20.05.2016 14:54 Uhr

David gegen Goliath im Frauen-Pokalfinale

Die Spielerinnen des SC Sand jubeln über den Finaleinzug
Die Spielerinnen des SC Sand jubeln über den Finaleinzug

Unbekannter Provinzverein gegen Werksklub mit Millionen-Etat: Das 36. DFB-Pokal-Finale der Frauen am Samstag in Köln (15.00 Uhr) zwischen dem SC Sand und dem Titelverteidiger VfL Wolfsburg ist ein Duell der krassen Gegensätze.

Doch der Underdog aus dem 1900-Seelen-Ortsteil im badischen Willstätt will den größten Tag seiner Vereinsgeschichte krönen. "Wir können ja nur gewinnen. Und dann werden die Mädels zu Legenden in diesem Dorf", sagte SC-Trainer Alexander Fischinger dem SID: "Wir sind nicht chancenlos, wenn wir an uns glauben wie im Halbfinale."

In der Vorschlussrunde hatte der SC sensationell Meister Bayern München mit einem 2:1-Heimsieg ausgeschaltet - mit prominentem Beistand.

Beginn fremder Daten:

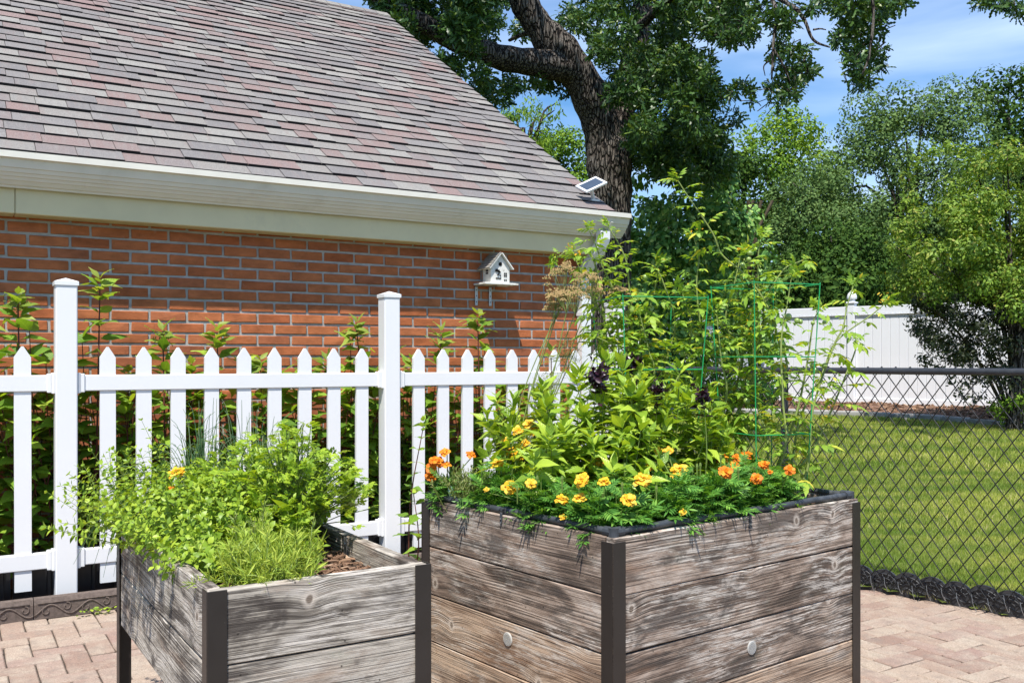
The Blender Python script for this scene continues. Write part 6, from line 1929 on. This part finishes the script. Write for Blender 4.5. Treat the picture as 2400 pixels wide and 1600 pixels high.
def oak():
    r = np.random.default_rng(201)
    Y = 15.0
    k = Y / FPX
    root = thing('oak_tree', [P(1432, 0, Y)[0], Y, 0.2], 'huge old oak with thick furrowed forking trunk behind the garage roof', 'tree')
    def limb(name, pts, w0, w1, parent, n=16, gn=6):
        pts = [P(*q) for q in pts]
        path = smooth_path(pts, gn)
        w = np.interp(np.linspace(0, 1, len(path)), np.linspace(0, 1, len(w0)) if not np.isscalar(w0) else [0, 1], w0 if not np.isscalar(w0) else [w0, w1]) * k / 2
        w = w * (1 + 0.04 * np.sin(np.arange(len(path)) * 1.7))
        m = MB(); m.tube(path, w, n); 
        V = m.V[0]
        V += 0.018 * np.sin(V * 9 + np.array([0, 1, 2])) 
        return m.build(name, MAT['bark'], parent, smooth=True)
    tr = limb('trunk', [(1436, 990, Y), (1436, 800, Y), (1434, 600, Y), (1434, 470, Y), (1430, 380, Y), (1426, 300, Y)], [118, 100, 98, 96, 96, 104, 110, 60], 0, root)
    limb('limb', [(1422, 350, Y), (1400, 268, Y - 0.1), (1352, 170, Y - 0.3), (1292, 100, Y - 0.5), (1248, 40, Y - 0.6), (1215, -30, Y - 0.7), (1180, -160, Y - 0.8)], [90, 84, 88, 84, 72, 66, 58, 40], 0, root)
    limb('limb', [(1440, 340, Y + 0.1), (1458, 260, Y + 0.3), (1478, 160, Y + 0.5), (1500, 60, Y + 0.6), (1510, -60, Y + 0.8)], [80, 62, 54, 48, 40], 0, root)
    limb('limb', [(1345, 165, Y - 0.3), (1270, 150, Y - 0.7), (1190, 138, Y - 1.0), (1120, 118, Y - 1.3), (1068, 96, Y - 1.5), (1000, 60, Y - 1.8), (900, 5, Y - 2.2), (800, -60, Y - 2.5)], [74, 66, 60, 52, 44, 36, 28, 20], 0, root)
    limb('branch', [(1262, 70, Y - 0.5), (1230, 78, Y - 0.2), (1195, 95, Y + 0.2)], 18, 8, root, 8)
    limb('branch', [(1500, 60, Y), (1600, -30, Y - 2), (1720, -60, Y - 4), (1812, 0, Y - 5), (1815, 110, Y - 5.2), (1812, 190, Y - 5.3)], [20, 15, 10, 6, 4, 2.5], 0, root, 8)
    limb('branch', [(1720, -60, Y - 4), (1840, 5, Y - 5), (1880, 45, Y - 5.2), (1905, 90, Y - 5.3), (1948, 108, Y - 5.4)], [10, 7, 5, 2.5], 0, root, 6)
    limb('branch', [(1905, 70, Y - 5.3), (1925, 68, Y - 5.3), (1940, 70, Y - 5.3)], 3, 1.5, root, 5)
    limb('branch', [(1720, -60, Y - 4), (1900, -90, Y - 5), (2030, -20, Y - 5.5), (2035, 120, Y - 5.6), (2020, 180, Y - 5.6)], [10, 7, 4, 2.5], 0, root, 6)
    limb('branch', [(1815, 110, Y - 5.2), (1835, 150, Y - 5.2), (1850, 200, Y - 5.2)], 4, 2, root, 5)
    limb('branch', [(1805, 140, Y - 5.2), (1795, 155, Y - 5.2), (1798, 180, Y - 5.2)], 3, 1.2, root, 5)
    # leaf clumps: (x, y, depth, radius px)
    C = []
    def blob(x, y, yd, rpx): C.append((x, y, yd, rpx))
    def fill(x0, x1, y0, y1, d0, d1, n, ra, rb):
        for _ in range(n): blob(r.uniform(x0, x1), r.uniform(y0, y1), r.uniform(d0, d1), r.uniform(ra, rb))
    # left crown over the roof
    fill(880, 1150, -60, 30, 12.5, 15.5, 24, 22, 40)
    fill(1150, 1320, -60, 60, 15.8, 17.5, 8, 18, 30)
    fill(935, 1120, 20, 110, 12.5, 15.0, 18, 22, 40)
    fill(1120, 1240, 40, 150, 15.4, 16.8, 9, 18, 32)
    fill(1020, 1130, 110, 190, 12.5, 14, 8, 18, 28)
    fill(1130, 1330, 180, 215, 14.8, 16, 6, 14, 22)
    fill(1080, 1330, 180, 235, 13.5, 16, 12, 14, 24)
    fill(870, 940, -20, 25, 12, 14, 4, 18, 26)
    # centre, between and right of the limbs
    fill(1310, 1420, -60, 70, 15.8, 18, 12, 20, 34)
    fill(1400, 1640, -60, 150, 13, 18, 38, 22, 40)
    fill(1440, 1660, 120, 330, 12.8, 17, 50, 24, 42)
    fill(1450, 1700, 290, 420, 14, 18, 36, 26, 46)
    fill(1610, 1720, 200, 300, 14.5, 17, 12, 18, 30)
    fill(1640, 1760, -40, 70, 10.5, 15, 22, 18, 34)
    fill(1660, 1720, 60, 100, 10.5, 12, 5, 14, 22)
    # hanging sprays against the sky
    for (x, y, q) in ((1700, 20, 26), (1712, 90, 22), (1735, 92, 18), (1760, 85, 20), (1745, 60, 20), (1690, 45, 20), (1790, 20, 22), (1815, 45, 24), (1845, 20, 20), (1850, 50, 22), (1830, 70, 20),
                      (1818, 115, 16), (1840, 112, 18), (1862, 118, 16), (1885, 118, 16), (1880, 140, 16), (1815, 145, 13), (1835, 150, 14), (1855, 160, 14), (1890, 165, 18), (1870, 180, 20), (1845, 185, 20), (1825, 195, 15), (1860, 205, 20), (1850, 222, 18), (1808, 205, 15), (1815, 228, 14), (1830, 245, 12), (1905, 165, 12),
                      (1920, 8, 24), (1900, 20, 14), (1960, 5, 26), (1975, 25, 24), (2000, 10, 26), (2010, 40, 28), (2040, 5, 26), (2060, 30, 26), (2085, 10, 26), (2110, 5, 20), (2050, 55, 24), (1990, 60, 20), (1965, 90, 18), (1985, 85, 20), (2015, 75, 20), (2030, 90, 20), (2060, 75, 16),
                      (1960, 100, 10), (1985, 130, 16), (2005, 125, 18), (2030, 120, 18), (2060, 120, 14), (2000, 148, 20), (2030, 150, 20), (2055, 145, 16), (2065, 160, 13), (2015, 175, 18), (2035, 175, 16), (2010, 200, 13), (2030, 198, 13), (2000, 185, 12),
                      (1730, 205, 16), (1750, 205, 14), (1765, 215, 12), (1715, 215, 14), (1762, 235, 10), (1700, 225, 14),
                      (2310, -5, 22), (2340, 5, 22), (2370, 15, 20), (2392, 28, 18), (2420, 20, 24), (2290, 10, 10)):
        blob(x, y, 9.8 + (x % 37) / 25, q)
    L = Leaves()
    for (x, y, yd, q) in C:
        kk = yd / FPX
        n = int(q * q * (0.20 if q < 27 and x > 1680 else 0.20))
        cc = P(x, y, yd); R = q * kk * 1.12
        d = rdir(n, r); d[:, 2] *= 0.85
        qq = r.uniform(0.1, 1, n) ** 0.5
        p = cc + d * (R * qq)[:, None]
        nd = unit(d * 0.6 + rdir(n, r) * 0.9 + [0, 0, 0.5])
        ld = unit(np.cross(nd, rdir(n, r)) + d * 0.5)
        L.p.extend(p); L.d.extend(ld); L.u.extend(nd); L.s.extend(r.uniform(0.075, 0.135, n) * (0.85 if yd < 12 else 1.05))
    # the big crown above the picture that shades the limbs
    Lc = Leaves()
    cen = [np.array([r.uniform(-5, 0.0), r.uniform(10.5, 13.2), r.uniform(8.0, 10.5)]) for _ in range(20)]
    cen = [c_ for c_ in cen if pix(c_)[1] < -150]
    sphere_leaves(Lc, cen, [r.uniform(0.9, 1.5) for _ in cen], 110, 0.26, r)
    L.bake('foliage', [T_oak], MAT['lf_oak'], root)
    Lc.bake('upper_foliage', [T_quad], MAT['lf_oak'], root)
    # twigs for the hanging sprays
    m = MB()
    for (x, y, yd, q) in C:
        if x > 1650 and q < 27 and yd < 12:
            a = P(x, y, yd)
            for j in range(2):
                m.tube(smooth_path([a + np.array([r.normal(0, .06), 0, q * yd / FPX * r.uniform(0.6, 1.5)]), a + r.normal(0, .03, 3), a + r.normal(0, .08, 3)], 3), 0.005, 4, cap=False)
    m.build('twigs', MAT['bark'], root, kind='stuff')
oak()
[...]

Bundestrainer Joachim Löw, ein alter Freund von Fischinger, hatte vorab einen Videogruß geschickt.

"Unwürdige Bedingungen"

Wolfsburgs Trainer Ralf Kellermann schimpfte nach dem Coup des Klubs mit dem rund sechsmal kleineren Etat (650.000 Euro) über die "unwürdigen" Bedingungen im beschaulichen Sander Kühnmatt-Stadion: "Da wird mit allen Tricks gearbeitet. Und jetzt werden sie dafür auch noch mit dem Finale belohnt."

Fischinger wies den Vorwurf zurück: "Ich beneide Ralf um die tolle Arena, da können wir einfach nicht mithalten. Aber Tricks kann man uns nicht vorwerfen." SC-Manager Gerald Jungmann sieht die Äußerungen, für die sich Kellermann persönlich bei Fischinger entschuldigt hat, als "richtigen Motivationsschub". Zumal der SC den zweimaligen Champions-League-Sieger in der Liga im Oktober 1:0 bezwang - und zwar im schnieken neuen Wolfsburger Stadion.

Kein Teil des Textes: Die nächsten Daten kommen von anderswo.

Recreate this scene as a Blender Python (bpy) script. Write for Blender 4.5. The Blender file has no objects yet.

Der mit Nationalspielern gespickte VfL, der sich nach einer schwachen ersten Saisonhälfte mit der Vizemeisterschaft begnügen musste, will im ersten seiner beiden Final-Highlights der Favoritenrolle gerecht werden und die Silbertrophäe zum dritten Mal nach 2013 und 2015 in die Autostadt bringen. "Wir brauchen eine 100-prozentige Einstellung, um zu gewinnen", mahnte Stürmerin Alexandra Popp.

Zwei Finals vor der Brust

Der ganz große Höhepunkt folgt fünf Tage später. Im Champions-League-Finale in Reggio Emilia wartet am Donnerstag der französische Serienmeister Olympique Lyon. Fischinger hofft, dass der haushohe Favorit gedanklich vielleicht schon in Italien ist. "Das ist für sie natürlich das noch größere Spiel", sagte der 52-Jährige: "Der Pokal ist unsere Champions League." Kellermann betonte, sein Team sei "voll fokussiert, erst ab Sonntag geht es um die Champions League". Den Final-Doppelpack hat der VfL bereits im Triple-Jahr 2013 erfolgreich bewältigt.

Rund 15.000 Zuschauer, darunter Bundespräsident Joachim Gauck, werden in der Domstadt erwartet - für den Bundesliga-Neunten Sand, der nach dem wahr gewordenen Traum vom Pokalfinale seine letzten fünf Liga-Spiele verlor, eine ungewohnte Situation. "Die Kulisse kann uns erdrücken", sagte Fischinger, der den Klub aus beruflichen Gründen nach einer Saison wieder verlässt, "sie kann uns aber auch beflügeln - und dann ist alles möglich."